Ford capped a good year with its best December since 2006.
NEW YORK (CNNMoney) -- Detroit automakers capped a good year with strong December auto sales, putting them on course to gain market share for the first year in decades.
Industrywide sales rose 8.7% in December, ending the year with the second best monthly sales pace of 2011, according to sales tracker Autodata.
The strong demand lifted full-year U.S. auto sales to 12.8 million vehicles, up 10.3% from the 2010 total. And most forecasts for 2012 are for even better sales. Estimates range between 13.5 million to 14 million vehicles.
"It's a solid finish to another year of stable growth," said analyst Jesse Toprak of TrueCar.
Sales were particularly good at U.S. automakers. GM (GM, Fortune 500) posted a 4.5% gain in December sales, roughly in line with forecasts, enough to give the No. 1 U.S. automaker a 13% rise in sales for the full year.
Ford Motor (F, Fortune 500) reported its best December sales in five years as they rose 10% to top forecasts for the month. For the year it posted an 11% sales gain.

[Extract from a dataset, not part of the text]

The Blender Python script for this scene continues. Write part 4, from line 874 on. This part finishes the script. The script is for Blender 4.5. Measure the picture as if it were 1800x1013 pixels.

Chrysler Group posted by far the biggest gain. Its December sales jumped 37%, lifting full year sales by 26%. The December gain was roughly in line with forecasts.
"The fact that they had very low level of sales to compare against is the reason for the big increases," said Toprak. "But we should give them credit -- they performed better than any of us anticipated earlier in the year."
Perhaps more significant than the raw numbers was the change in market share. Autodata estimates that for the first time since 1988, all three posted market share gains at the same time.
GM's market share was at 19.6% for the year, up from 19.1% in 2010 -- its first share gain since 2002.
"It is reassuring," said Don Johnson, GM's vice president of U.S. sales operations. "It tells us we're dong the right thing."
Ford's market share posted the smallest gain, edging up 0.1 points to 16.8%. But that marked the third straight year of increases for Ford, a feat it hasn't achieved since 1989.
Chrysler Group posted the biggest increase, with 10.7% market share as of November, up from 9.4% in 2010. Those figures don't include any market share from its owner, Fiat. That Italian brand was reintroduced to the U.S. in 2011.
But if it was a good year for the U.S. automakers, it was a tough year for Japanese automakers Toyota Motor (TM) and Honda Motors (HMC). The earthquake and tsunami that hit Japan in March limited the supplies of vehicles both could sell this year, and cut into their market share. Toyota's December sales were up less than 1% from a year ago while Honda reported a 19% drop in the month.
For Toyota, it was the fourth straight year it reported a drop in U.S. sales, a blow to the company since this is now its largest market globally.